### [Exercise description]
Copy out exactly the lines from the first line of the material below through the line containing "def sk(y, z, s=s): return", and nothing beyond them.
** start of Source excerpt **
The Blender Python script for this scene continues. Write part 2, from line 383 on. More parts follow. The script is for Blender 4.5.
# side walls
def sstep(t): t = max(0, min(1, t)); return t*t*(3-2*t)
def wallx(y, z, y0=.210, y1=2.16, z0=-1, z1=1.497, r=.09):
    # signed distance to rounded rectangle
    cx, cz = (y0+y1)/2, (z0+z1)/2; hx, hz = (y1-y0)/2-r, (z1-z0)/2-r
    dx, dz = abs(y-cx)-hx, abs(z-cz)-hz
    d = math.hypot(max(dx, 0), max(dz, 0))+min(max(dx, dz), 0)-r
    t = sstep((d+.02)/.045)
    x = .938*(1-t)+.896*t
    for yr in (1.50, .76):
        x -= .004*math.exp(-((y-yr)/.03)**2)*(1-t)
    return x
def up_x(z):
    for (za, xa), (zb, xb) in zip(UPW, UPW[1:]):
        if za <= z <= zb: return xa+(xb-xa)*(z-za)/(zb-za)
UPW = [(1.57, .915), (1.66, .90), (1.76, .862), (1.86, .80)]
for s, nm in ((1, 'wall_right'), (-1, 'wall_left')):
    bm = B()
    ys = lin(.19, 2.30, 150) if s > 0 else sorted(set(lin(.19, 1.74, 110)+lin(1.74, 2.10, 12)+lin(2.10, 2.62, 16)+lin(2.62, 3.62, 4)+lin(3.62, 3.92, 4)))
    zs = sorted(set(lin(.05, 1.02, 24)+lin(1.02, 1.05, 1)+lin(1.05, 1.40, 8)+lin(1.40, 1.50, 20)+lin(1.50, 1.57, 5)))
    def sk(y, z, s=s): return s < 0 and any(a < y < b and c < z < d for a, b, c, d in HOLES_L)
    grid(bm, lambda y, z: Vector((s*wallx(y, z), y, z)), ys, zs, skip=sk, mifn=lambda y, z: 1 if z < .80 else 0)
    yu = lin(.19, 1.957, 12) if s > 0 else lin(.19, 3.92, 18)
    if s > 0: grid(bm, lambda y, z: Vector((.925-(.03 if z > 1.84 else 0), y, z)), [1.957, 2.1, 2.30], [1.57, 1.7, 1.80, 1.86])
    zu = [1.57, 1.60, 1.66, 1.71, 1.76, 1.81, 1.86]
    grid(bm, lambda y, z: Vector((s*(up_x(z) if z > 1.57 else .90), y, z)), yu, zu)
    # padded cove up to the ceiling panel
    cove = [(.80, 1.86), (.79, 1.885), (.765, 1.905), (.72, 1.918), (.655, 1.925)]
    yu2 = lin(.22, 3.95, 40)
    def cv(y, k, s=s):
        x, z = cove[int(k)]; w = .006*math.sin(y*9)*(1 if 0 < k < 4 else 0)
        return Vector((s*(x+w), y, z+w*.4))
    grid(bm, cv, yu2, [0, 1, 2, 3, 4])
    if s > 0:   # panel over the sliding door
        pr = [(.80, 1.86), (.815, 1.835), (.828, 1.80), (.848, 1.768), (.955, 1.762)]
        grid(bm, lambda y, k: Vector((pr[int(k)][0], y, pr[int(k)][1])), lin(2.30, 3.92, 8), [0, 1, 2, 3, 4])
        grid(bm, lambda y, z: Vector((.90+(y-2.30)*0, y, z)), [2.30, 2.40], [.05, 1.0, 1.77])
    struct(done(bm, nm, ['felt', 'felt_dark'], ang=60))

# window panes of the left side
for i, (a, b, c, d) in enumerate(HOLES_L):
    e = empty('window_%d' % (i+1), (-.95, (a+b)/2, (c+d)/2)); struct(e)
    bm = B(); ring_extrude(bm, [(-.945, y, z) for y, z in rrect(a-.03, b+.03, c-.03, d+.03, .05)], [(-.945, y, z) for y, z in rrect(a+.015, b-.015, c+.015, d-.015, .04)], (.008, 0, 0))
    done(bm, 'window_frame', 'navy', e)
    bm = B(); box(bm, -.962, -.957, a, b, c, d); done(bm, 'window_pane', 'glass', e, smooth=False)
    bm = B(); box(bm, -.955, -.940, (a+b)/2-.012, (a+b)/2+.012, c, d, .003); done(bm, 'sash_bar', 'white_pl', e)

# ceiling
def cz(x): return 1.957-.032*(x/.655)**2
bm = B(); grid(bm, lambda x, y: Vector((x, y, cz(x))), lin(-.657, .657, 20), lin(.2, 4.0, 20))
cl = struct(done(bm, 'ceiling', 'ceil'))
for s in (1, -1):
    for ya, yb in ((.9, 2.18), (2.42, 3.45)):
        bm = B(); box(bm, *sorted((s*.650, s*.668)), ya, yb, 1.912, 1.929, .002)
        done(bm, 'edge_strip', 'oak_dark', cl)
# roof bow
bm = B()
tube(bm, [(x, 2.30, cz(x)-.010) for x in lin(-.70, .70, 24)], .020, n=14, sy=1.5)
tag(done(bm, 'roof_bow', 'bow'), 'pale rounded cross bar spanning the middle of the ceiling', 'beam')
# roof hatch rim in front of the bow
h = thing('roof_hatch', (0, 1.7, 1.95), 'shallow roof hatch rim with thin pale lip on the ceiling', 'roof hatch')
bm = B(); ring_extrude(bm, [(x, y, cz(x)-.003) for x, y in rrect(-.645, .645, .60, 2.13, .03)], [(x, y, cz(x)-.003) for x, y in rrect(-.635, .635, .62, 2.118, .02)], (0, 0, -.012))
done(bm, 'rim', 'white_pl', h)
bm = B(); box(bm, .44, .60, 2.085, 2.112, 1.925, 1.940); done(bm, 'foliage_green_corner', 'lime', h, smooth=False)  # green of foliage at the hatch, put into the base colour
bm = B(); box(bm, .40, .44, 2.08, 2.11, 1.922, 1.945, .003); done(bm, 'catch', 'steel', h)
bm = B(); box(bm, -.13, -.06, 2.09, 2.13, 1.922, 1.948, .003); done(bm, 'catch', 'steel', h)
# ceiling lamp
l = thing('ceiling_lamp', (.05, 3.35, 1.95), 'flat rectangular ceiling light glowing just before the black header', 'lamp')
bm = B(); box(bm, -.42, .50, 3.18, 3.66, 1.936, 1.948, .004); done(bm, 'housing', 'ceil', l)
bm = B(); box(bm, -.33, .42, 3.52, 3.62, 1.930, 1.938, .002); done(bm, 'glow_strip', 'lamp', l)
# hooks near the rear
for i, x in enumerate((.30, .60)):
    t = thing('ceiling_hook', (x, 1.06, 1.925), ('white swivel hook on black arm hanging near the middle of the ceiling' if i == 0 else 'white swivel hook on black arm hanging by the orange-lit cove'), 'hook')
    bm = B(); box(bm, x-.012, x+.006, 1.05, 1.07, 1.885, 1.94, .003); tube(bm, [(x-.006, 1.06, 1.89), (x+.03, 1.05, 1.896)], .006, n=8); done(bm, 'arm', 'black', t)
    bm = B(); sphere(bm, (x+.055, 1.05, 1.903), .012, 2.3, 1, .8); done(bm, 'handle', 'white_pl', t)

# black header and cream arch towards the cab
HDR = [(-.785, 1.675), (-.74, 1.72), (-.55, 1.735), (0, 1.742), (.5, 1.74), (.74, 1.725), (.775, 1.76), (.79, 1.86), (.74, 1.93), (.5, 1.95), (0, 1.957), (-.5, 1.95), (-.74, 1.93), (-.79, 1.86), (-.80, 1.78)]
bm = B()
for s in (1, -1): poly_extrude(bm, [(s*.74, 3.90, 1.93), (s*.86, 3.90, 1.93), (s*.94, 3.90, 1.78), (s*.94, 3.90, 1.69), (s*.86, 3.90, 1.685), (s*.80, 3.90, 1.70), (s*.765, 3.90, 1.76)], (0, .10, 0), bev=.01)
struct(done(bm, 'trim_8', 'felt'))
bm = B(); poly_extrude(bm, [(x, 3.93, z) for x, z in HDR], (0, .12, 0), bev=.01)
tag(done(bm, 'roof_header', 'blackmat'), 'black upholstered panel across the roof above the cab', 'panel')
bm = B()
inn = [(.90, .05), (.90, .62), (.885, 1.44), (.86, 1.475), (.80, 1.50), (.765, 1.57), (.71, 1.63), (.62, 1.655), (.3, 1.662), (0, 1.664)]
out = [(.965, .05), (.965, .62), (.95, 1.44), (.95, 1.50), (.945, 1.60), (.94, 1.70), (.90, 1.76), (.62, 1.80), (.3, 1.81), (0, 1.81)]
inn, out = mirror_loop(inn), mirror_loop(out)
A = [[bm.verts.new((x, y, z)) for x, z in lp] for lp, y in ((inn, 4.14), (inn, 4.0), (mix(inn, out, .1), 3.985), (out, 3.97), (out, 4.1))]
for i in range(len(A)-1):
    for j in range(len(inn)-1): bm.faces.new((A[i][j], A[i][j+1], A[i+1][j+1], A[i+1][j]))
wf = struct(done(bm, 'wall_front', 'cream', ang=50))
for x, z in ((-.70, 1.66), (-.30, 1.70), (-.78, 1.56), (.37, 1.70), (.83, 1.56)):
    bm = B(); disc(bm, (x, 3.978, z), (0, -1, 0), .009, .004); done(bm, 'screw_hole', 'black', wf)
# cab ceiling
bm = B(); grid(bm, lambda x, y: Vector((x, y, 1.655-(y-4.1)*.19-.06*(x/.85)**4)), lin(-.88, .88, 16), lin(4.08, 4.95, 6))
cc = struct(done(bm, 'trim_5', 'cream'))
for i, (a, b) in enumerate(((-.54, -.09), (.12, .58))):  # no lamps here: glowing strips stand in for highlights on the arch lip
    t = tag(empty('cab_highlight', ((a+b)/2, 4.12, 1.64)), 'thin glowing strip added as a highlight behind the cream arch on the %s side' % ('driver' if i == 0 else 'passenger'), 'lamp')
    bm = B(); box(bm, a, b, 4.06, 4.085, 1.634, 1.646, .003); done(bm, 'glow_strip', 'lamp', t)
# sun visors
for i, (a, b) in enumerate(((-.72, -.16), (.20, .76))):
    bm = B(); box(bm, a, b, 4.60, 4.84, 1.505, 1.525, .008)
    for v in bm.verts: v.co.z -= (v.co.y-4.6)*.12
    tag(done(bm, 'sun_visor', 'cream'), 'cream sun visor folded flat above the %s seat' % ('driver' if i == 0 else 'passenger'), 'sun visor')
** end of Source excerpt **
### [Solved problem]
The Blender Python script for this scene continues. Write part 2, from line 383 on. More parts follow. The script is for Blender 4.5.
# side walls
def sstep(t): t = max(0, min(1, t)); return t*t*(3-2*t)
def wallx(y, z, y0=.210, y1=2.16, z0=-1, z1=1.497, r=.09):
    # signed distance to rounded rectangle
    cx, cz = (y0+y1)/2, (z0+z1)/2; hx, hz = (y1-y0)/2-r, (z1-z0)/2-r
    dx, dz = abs(y-cx)-hx, abs(z-cz)-hz
    d = math.hypot(max(dx, 0), max(dz, 0))+min(max(dx, dz), 0)-r
    t = sstep((d+.02)/.045)
    x = .938*(1-t)+.896*t
    for yr in (1.50, .76):
        x -= .004*math.exp(-((y-yr)/.03)**2)*(1-t)
    return x
def up_x(z):
    for (za, xa), (zb, xb) in zip(UPW, UPW[1:]):
        if za <= z <= zb: return xa+(xb-xa)*(z-za)/(zb-za)
UPW = [(1.57, .915), (1.66, .90), (1.76, .862), (1.86, .80)]
for s, nm in ((1, 'wall_right'), (-1, 'wall_left')):
    bm = B()
    ys = lin(.19, 2.30, 150) if s > 0 else sorted(set(lin(.19, 1.74, 110)+lin(1.74, 2.10, 12)+lin(2.10, 2.62, 16)+lin(2.62, 3.62, 4)+lin(3.62, 3.92, 4)))
    zs = sorted(set(lin(.05, 1.02, 24)+lin(1.02, 1.05, 1)+lin(1.05, 1.40, 8)+lin(1.40, 1.50, 20)+lin(1.50, 1.57, 5)))
    def sk(y, z, s=s): return s < 0 and any(a < y < b and c < z < d for a, b, c, d in HOLES_L)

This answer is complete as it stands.